Filamentary and Interface-Type Memristors Based on Tantalum Oxide for Energy-Efficient Neuromorphic Hardware

To implement artificial neural networks (ANNs) based on memristor devices, it is essential to secure the linearity and symmetry in weight update characteristics of the memristor, and reliability in the cycle-to-cycle and device-to-device variations. This study experimentally demonstrated and compared the filamentary and interface-type resistive switching (RS) behaviors of tantalum oxide (Ta₂O₅ and TaO₂)-based devices grown by atomic layer deposition (ALD) to propose a suitable RS type in terms of reliability and weight update characteristics. Although Ta₂O₅ is a strong candidate for memristor, the filament-type RS behavior of Ta₂O₅ does not fit well with ANNs demanding analog memory characteristics.
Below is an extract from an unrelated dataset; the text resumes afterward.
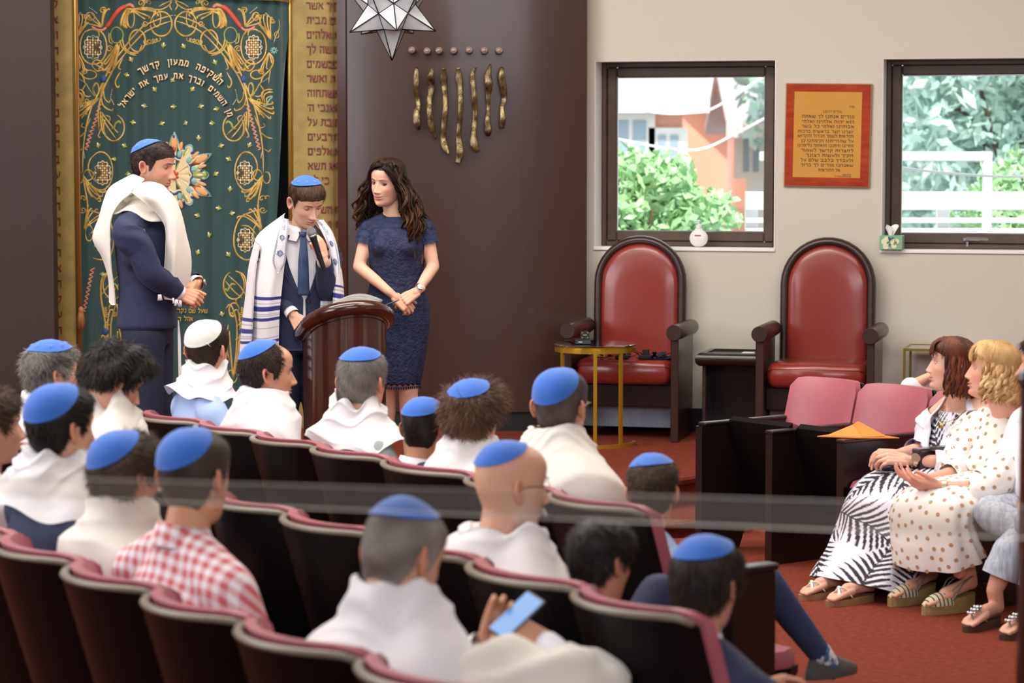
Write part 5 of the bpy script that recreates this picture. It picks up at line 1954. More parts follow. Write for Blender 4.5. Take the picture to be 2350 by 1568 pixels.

Therefore, this study newly designed an interface-type TaO₂ memristor and compared it to a filament type of Ta₂O₅ memristor to secure the weight update characteristics and reliability. The TaO₂-based interface-type memristor exhibited gradual RS characteristics and area dependency in both high- and low-resistance states. In addition, compared to the filamentary memristor, the RS behaviors of the TaO₂-based interface-type device exhibited higher suitability for the neuromorphic, symmetric, and linear long-term potentiation (LTP) and long-term depression (LTD). These findings suggest better types of memristors for implementing ionic memristor-based ANNs among the two types of RS mechanisms.